You know how I said in the last post how Chinese people were extremely friendly? Well, now it’s gone to the extreme. After settling in and finishing an eleven-mile run to the peak of WuNu Mountain (I had only planned to go 8, but it was too hard to turn back), I headed out to get a bite to eat. After asking for suggestions from the front desk, they convinced me to eat at the hotel, so I had some fried pork and pineapple in this crazy good sauce. It’s my favorite meal but this time it was heavier on the fried than it was on the pork…not good.
Anyway, as I was sitting there waiting to eat, this guy in black slacks and a pink Adidas polo comes and sits next to me, really close. Whenever he would talk to me he would grab my inner thigh. Not very comfortable. Then he grabbed my Chinese book without really asking, and began to check over my work, critiquing me. No problem with that. After sitting with me for an awkwardly long amount of time, the manager of the hotel told him to leave me alone to my food. I was pretty grateful. So after finishing, I head out to the internet bar, leaving him to smoke back in the hotel with a couple other guys.

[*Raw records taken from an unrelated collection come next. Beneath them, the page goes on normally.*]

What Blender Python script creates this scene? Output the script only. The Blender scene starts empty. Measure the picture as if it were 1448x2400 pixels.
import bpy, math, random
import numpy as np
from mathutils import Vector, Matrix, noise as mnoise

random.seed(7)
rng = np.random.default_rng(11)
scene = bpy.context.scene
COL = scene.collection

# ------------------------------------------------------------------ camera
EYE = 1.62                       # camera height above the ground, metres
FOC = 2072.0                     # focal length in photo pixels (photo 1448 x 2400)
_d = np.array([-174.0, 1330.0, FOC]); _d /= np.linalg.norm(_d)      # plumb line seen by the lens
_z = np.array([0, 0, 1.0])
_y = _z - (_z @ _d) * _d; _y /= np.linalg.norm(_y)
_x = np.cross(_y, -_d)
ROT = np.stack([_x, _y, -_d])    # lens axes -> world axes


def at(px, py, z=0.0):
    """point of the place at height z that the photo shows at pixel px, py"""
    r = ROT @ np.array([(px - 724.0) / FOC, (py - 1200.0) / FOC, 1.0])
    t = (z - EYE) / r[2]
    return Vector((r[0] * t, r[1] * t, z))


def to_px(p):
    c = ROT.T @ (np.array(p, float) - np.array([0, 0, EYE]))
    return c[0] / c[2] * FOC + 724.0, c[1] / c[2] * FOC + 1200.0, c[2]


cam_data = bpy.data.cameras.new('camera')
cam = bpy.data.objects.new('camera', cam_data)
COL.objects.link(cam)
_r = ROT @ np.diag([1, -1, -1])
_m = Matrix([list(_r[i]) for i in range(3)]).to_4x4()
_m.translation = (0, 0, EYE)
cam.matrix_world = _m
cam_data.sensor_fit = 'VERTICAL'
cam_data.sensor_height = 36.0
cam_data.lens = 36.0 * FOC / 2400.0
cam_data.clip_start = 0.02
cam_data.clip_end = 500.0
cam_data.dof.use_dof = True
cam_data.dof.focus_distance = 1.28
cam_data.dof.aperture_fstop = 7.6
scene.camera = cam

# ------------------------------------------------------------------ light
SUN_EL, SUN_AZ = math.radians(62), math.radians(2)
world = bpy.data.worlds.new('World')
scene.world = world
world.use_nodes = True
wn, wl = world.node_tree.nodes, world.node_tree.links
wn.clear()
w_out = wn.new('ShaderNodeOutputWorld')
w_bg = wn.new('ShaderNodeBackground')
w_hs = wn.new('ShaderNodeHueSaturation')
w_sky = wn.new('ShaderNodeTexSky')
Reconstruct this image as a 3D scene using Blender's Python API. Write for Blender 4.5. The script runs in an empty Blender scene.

Then it gets a little weirder. I’m just walking along and he rides up next to me on his bike. That was a little disconcerting. Talk about creepy—he followed me a full 200-300 meters from the hotel. He asks where I’m going, and I tell him the internet bar. He says that I’m going the wrong way, even though I know exactly where it is. He wants to take me to a different one (pictured in the daytime). He kind of taps me below the waist around the thigh and crotch area as if to egg me on to go, kind of like you might slap a friend on the shoulder or nudge them in the side to convince them to do whatever activity it is. I thought maybe he just missed or something. Whatever. We go…I go reluctantly…and the bar tells us that I can’t come in because I don’t have an internet card. Great, I think I’ve got a chance to leave, but the guy insists that I should stay, and I can use his card.
After nudging me again inappropriately to go the computers upstairs, I trudge behind him, not knowing really what to expect. He gets me online, and then just watches me do my blog and check my email. I start typing my blog, and think, “This is dumb, I’m not going to sit here while this weirdo watches me do my stuff online. And I’m certainly not going to sit through his clouds of cigarette smoke.” I’m online for maybe two minutes, and then tell him I’m finished. Pretty ridiculous. He insists that I should play some games or something, but I tell him I’m done.
So after finishing my online stuff, I move to get out of the seat. He says I should stay in that seat, but I win the battle and move over. He wins the war, though, and grabs my seat and moves it closer to him and the computer. At this point I’m still not convinced he’s gay—I just think he’s weird. But then he gets onto CC, which is like AIM, an instant messaging service. One of his chat friends had a link that said http://CC.gay.... and in one of his conversations there was a link posted, which he did not open, that was something to the effect of http://www.baidu.cn/baidugay . Also, during the 15 minutes that I sat there, he went to four picture albums: one was of flowers, one was of kittens, and two were of dudes, some half naked, others fully clothed. That pretty much put the nail in the coffin. I waited until he was immersed in a chat room, then told him I had to go buy stuff. He didn’t put up a fight, and I went to the other internet café.
And as if that wasn’t enough, the next morning (Sunday) I was just walking aimlessly around time, and who do I run into? That guy. He was in this house, or more like a room, talking with these two old ladies who I found out were his mom and aunt. And he was wearing the same exact black slacks and pink polo. We talked for close to half an hour. The ladies were very nice, but once again that guy brought up the girlfriend question, and seemed very interested in knowing what I thought of Chinese girls. He would grab my leg every time he would mention something about that. At one point he came out of left field and commented on the whiteness of my skin. To indicate this to his mom and aunt he grabbed my shirt and lifted it up, showing them my side. That was really weird. And it’s not like I was draped in a poncho either—I had shorts, a t-shirt, and sandals. My “whiteness” was clearly evident. Well, I’ll likely spend the rest of my time here trying to avoid this guy. I’ll let you know how it goes.